In the two-decade debate over same-sex marriages, who among us asked why the state recognizes marriages in the first place? Surely a true separation of church and state would have the state keep its incentivizing little hands out of a religious ceremony?

Instead of the state granting civil unions and the religions performing marriages, we have a situation where church and state are one. And thus, from 2003 onwards, we had numerous state governments ban same-sex marriage on the basis of quasi-religious arguments, defended thereafter by explicit appeals to religion. 

What a pity that we let the entanglement of church and state go on unnoticed, until it became a hindrance to the lives of innocent people. 

And that's all assuming that a marriage even needs to be a religious ceremony, or even a ceremony of any sort -- in the earlier parts of the Middle Ages a wedding didn't even require a priest to officiate.

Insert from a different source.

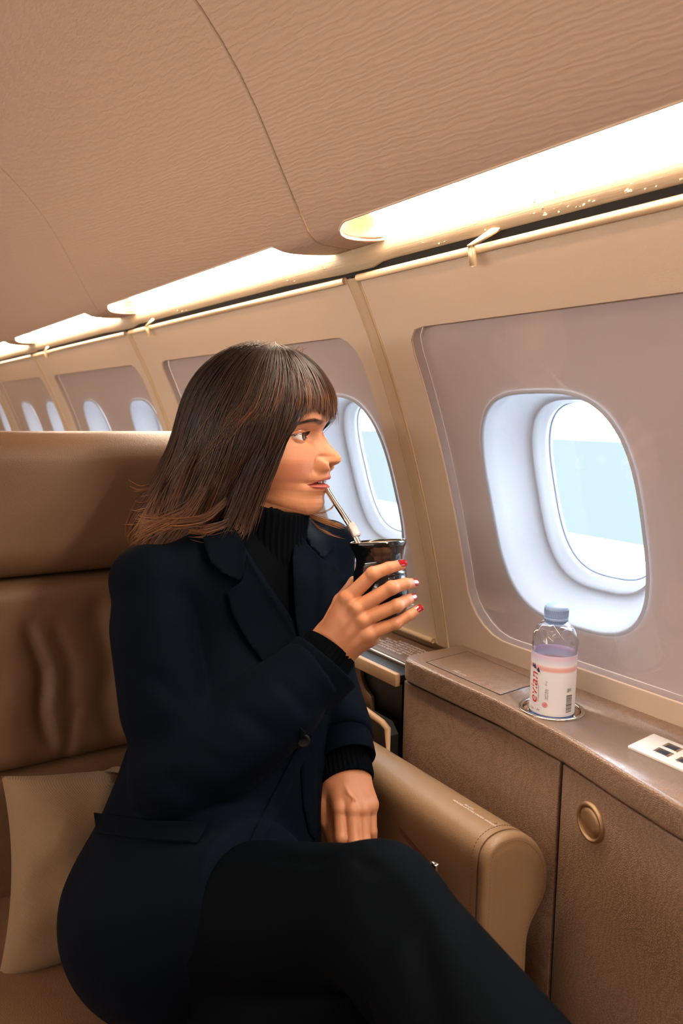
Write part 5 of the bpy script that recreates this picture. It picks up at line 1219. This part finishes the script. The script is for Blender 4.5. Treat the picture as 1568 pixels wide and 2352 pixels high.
def add_ribbons(Pw, Nw, wid, tone):
    """Pw: (m,k,3) strands, all with k points"""
    global hn
    m_, k_, _ = Pw.shape; T = np.gradient(Pw, axis=1); T /= np.linalg.norm(T, axis=2)[..., None]+1e-9
    S = np.cross(T, Nw); S /= np.linalg.norm(S, axis=2)[..., None]+1e-9
    taper = np.minimum(1, np.linspace(1, 0, k_)*5+.12)*np.minimum(1, np.linspace(0, 1, k_)*8+.3)
    off = S*(wid[:, None]*taper)[..., None]; V = np.stack([Pw-off, Pw+Nw*(wid[:, None]*taper*.5)[..., None], Pw+off], 2)
    b = hn+(np.arange(m_)[:, None]*k_+np.arange(k_-1)[None])*3; b = b.reshape(-1)
    HV_.append(V.reshape(-1, 3)); HF_.append(np.stack([b, b+1, b+4, b+3], 1)); HF_.append(np.stack([b+1, b+2, b+5, b+4], 1)); HT_.append(np.repeat(tone.reshape(-1), 3)); hn += m_*k_*3
def resample(Ps, lens, k_=20):
    out = []
    for P_, L_ in zip(Ps, lens):
        if L_ < 5: continue
        t = np.linspace(0, L_-1, k_); i = np.clip(t.astype(int), 0, L_-2); u = (t-i)[:, None]; out.append(P_[i]*(1-u)+P_[i+1]*u)
    return np.array(out)
def emit(n, seed, layer, kind, w0, w1, tlo, thi, k_=20):
    Ps, lens, az, _ = grow(n, seed, layer, kind); Q = resample(Ps, lens, k_)
    for _ in range(2): Q[:, 1:-1] = (Q[:, :-2]+2*Q[:, 1:-1]+Q[:, 2:])/4
    sh = Q.shape; e = 1e-4; f = Q.reshape(-1, 3); s0 = hs_sdf(f); gr = np.stack([hs_sdf(f+np.eye(3)[i]*e)-s0 for i in range(3)], -1); gr /= np.linalg.norm(gr, axis=1)[:, None]+1e-9
    R_ = np.random.default_rng(seed+9); m_ = sh[0]; jit = R_.normal(0, .0007, (m_, 1, 3))*np.linspace(.2, 1.5, sh[1])[None, :, None]; Q = Q+jit
    Nw = (gr.reshape(sh)@HM); Pw = h2w(Q.reshape(-1, 3)).reshape(sh)
    t = np.linspace(0, 1, sh[1])[None]*.55+R_.uniform(tlo, thi, (m_, 1)); low = smooth(-.07, -.16, Q[..., 2])*.12
    add_ribbons(Pw, Nw, R_.uniform(w0, w1, m_), t+low)
emit(5200, 1, .000, 'side', .0004, .0009, -.22, .06, 24)
emit(5200, 2, .0020, 'side', .00022, .0006, -.20, .24, 24)
emit(1300, 3, .0000, 'bang', .0004, .0009, -.10, .12, 18)
emit(2200, 4, .0018, 'bang', .00022, .0005, -.10, .30, 18)
def custom(poly, n, spread, seed, tone, w=.0004, k_=22, curl=.0):
    R_ = np.random.default_rng(seed); P = np.array([A3(q_) for q_ in poly]); out = []; t0 = np.arange(len(P)); t1 = np.linspace(0, len(P)-1, k_)
    for i in range(n):
        Q = np.stack([np.interp(t1, t0, P[:, j]) for j in range(3)], -1); j0 = R_.normal(0, spread*.5, 3); j1 = R_.normal(0, spread, 3); s = np.linspace(0, 1, k_)[:, None]
        Q = Q+j0*(1-s)+j1*s+(R_.normal(0, spread*.7, 3)*np.sin(s*PI)); L = R_.uniform(.6, 1); m_ = max(6, int(k_*L)); tt = np.linspace(0, m_-1, k_); ii = np.clip(tt.astype(int), 0, k_-2); u = (tt-ii)[:, None]; Q = Q[ii]*(1-u)+Q[ii+1]*u
        for _ in range(4): Q[1:-1] = (Q[:-2]+2*Q[1:-1]+Q[2:])/4
        out.append(Q)
    out = np.array(out); add_ribbons(out, np.broadcast_to(-CF, out.shape), R_.uniform(w*.6, w*1.3, n), np.linspace(0, .42, k_)[None]**1.0+R_.uniform(tone-.12, tone+.12, (n, 1)))
# lock from the far side blown across the far lapel
custom([(690, 1170, 1.27), (712, 1184, 1.26), (740, 1196, 1.25), (770, 1204, 1.24), (803, 1215, 1.23)], 34, .0022, 11, .62, .00045)
custom([(700, 1182, 1.26), (730, 1212, 1.25), (765, 1230, 1.24), (806, 1238, 1.23)], 9, .0018, 12, .6, .0003)
custom([(700, 1176, 1.26), (735, 1180, 1.25), (762, 1168, 1.245), (776, 1140, 1.24)], 8, .0020, 13, .62, .0003)
# ends fanning out over the near shoulder
custom([(470, 1120, 1.13), (430, 1180, 1.12), (380, 1205, 1.11), (330, 1225, 1.105), (300, 1250, 1.105)], 70, .006, 14, .34, .0005)
custom([(520, 1150, 1.13), (470, 1195, 1.12), (400, 1205, 1.11), (340, 1200, 1.11), (305, 1195, 1.12)], 60, .005, 15, .36, .0005)
custom([(380, 1100, 1.16), (355, 1150, 1.15), (335, 1195, 1.14), (305, 1245, 1.13)], 50, .006, 16, .30, .0005)
custom([(540, 1160, 1.14), (520, 1205, 1.13), (470, 1222, 1.12), (410, 1215, 1.115)], 60, .005, 17, .22, .0005)
custom([(560, 1150, 1.15), (556, 1195, 1.14), (545, 1225, 1.135), (500, 1238, 1.125)], 60, .005, 18, .10, .0005)
custom([(600, 1120, 1.15), (580, 1165, 1.15), (568, 1210, 1.145), (556, 1245, 1.14)], 40, .005, 19, .12, .0004)
custom([(470, 1010, 1.14), (425, 1080, 1.14), (392, 1150, 1.14), (372, 1210, 1.135)], 40, .008, 26, .12, .0005)
custom([(668, 985, 1.135), (640, 1040, 1.132), (612, 1100, 1.133), (588, 1160, 1.135), (566, 1235, 1.136)], 90, .0045, 30, -.02, .0005)
custom([(650, 985, 1.130), (618, 1050, 1.128), (590, 1110, 1.128), (568, 1170, 1.130), (545, 1238, 1.130)], 110, .006, 31, -.06, .0005)
custom([(620, 990, 1.128), (585, 1060, 1.126), (560, 1120, 1.126), (538, 1180, 1.126), (505, 1235, 1.122)], 110, .007, 32, -.08, .0005)
# flyaways on the crown
for i_ in range(26):
    R2_ = random.Random(40+i_); x_ = R2_.uniform(520, 700); y_ = 806+abs(x_-610)*.14; custom([(x_, y_, 1.2), (x_+R2_.uniform(-12, 18), y_-14, 1.2), (x_+R2_.uniform(-30, 40), y_-R2_.uniform(12, 34), 1.2)], 2, .002, 60+i_, .35, .0002, 10)
for i_ in range(10):
    R2_ = random.Random(80+i_); y_ = R2_.uniform(1100, 1230); custom([(345, y_, 1.14), (318, y_+8, 1.14), (285-R2_.uniform(0, 25), y_-R2_.uniform(-10, 20), 1.14)], 1, .002, 90+i_, .6, .0002, 10)
V_ = np.concatenate(HV_); F_ = np.concatenate(HF_)
g = N('hair_strands'); a_ = g.n('ShaderNodeAttribute'); a_.attribute_name = 'tone'; cr = g.n('ShaderNodeValToRGB'); g.l(a_.outputs['Fac'], cr.inputs[0]); el = cr.color_ramp.elements
el[0].position = 0; el[0].color = (*s2l((26, 17, 13)), 1); el[1].position = 1; el[1].color = (*s2l((176, 128, 84)), 1)
for ps, cc in ((.3, (52, 31, 20)), (.55, (90, 55, 33)), (.8, (136, 92, 56))): e = el.new(ps); e.color = (*s2l(cc), 1)
g.l(cr.outputs[0], g.b.inputs['Base Color']); g.b.inputs['Roughness'].default_value = .42; g.b.inputs['Specular IOR Level'].default_value = .35; M['hair'] = g.m
so = mobj('hair_strands', V_, F_, M['hair']); at_ = so.data.attributes.new('tone', 'FLOAT', 'POINT'); at_.data.foreach_set('value', np.concatenate(HT_).astype(np.float32)); so['kind'] = 'stuff'; child(so, woman)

The Church was supposed to register a marriage but it wasn't obligatory, and the state had no involvement in the whole business, except in cases where peasants had to declare to their lord who they would marry.

Likewise among Jewish people of the Middle Ages marriage was an entirely domestic affair involving neither lord nor rabbi; it wasn't until the later middle ages that Jewish people began to imitate Christians in making a marriage a big social fooforal.

So there was a time in human history, until relatively recently, when states clearly had no interest in the marriage of their subjects among the lower classes. Why did that change?

I don't know why marriage had to get either the church or the state involved in it, but, you know what, I want both of them out of it. Shoo! Vamoose! Let marriage be a contract that you nail up on the wall of your house so you can check it whenever you argue about household responsibilities!